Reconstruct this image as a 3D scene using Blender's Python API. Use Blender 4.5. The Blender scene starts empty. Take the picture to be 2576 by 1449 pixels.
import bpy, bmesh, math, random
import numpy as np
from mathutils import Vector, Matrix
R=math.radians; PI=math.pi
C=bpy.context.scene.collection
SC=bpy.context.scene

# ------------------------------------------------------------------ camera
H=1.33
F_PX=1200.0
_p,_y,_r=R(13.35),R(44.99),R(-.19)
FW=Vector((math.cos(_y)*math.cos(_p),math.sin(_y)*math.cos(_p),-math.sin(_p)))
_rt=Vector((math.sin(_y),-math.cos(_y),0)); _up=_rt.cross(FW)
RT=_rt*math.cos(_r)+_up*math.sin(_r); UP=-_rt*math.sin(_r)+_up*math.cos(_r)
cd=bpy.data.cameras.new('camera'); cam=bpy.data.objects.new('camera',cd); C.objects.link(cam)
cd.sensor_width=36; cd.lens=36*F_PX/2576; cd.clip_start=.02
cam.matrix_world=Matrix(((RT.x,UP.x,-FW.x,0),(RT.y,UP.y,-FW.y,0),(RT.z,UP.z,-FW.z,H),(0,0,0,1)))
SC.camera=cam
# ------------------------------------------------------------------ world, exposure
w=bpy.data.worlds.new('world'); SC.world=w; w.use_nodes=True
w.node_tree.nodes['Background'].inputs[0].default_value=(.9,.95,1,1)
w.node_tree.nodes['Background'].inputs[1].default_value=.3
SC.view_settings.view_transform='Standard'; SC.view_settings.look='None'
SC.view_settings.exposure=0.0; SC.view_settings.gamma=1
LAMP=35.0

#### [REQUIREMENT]
Report each line of the material above where the word "scene" appears.

#### [WRITTEN ANSWER]
Reconstruct this image as a 3D scene using Blender's Python API. Use Blender 4.5. The Blender scene starts empty. Take the picture to be 2576 by 1449 pixels.
C=bpy.context.scene.collection
SC=bpy.context.scene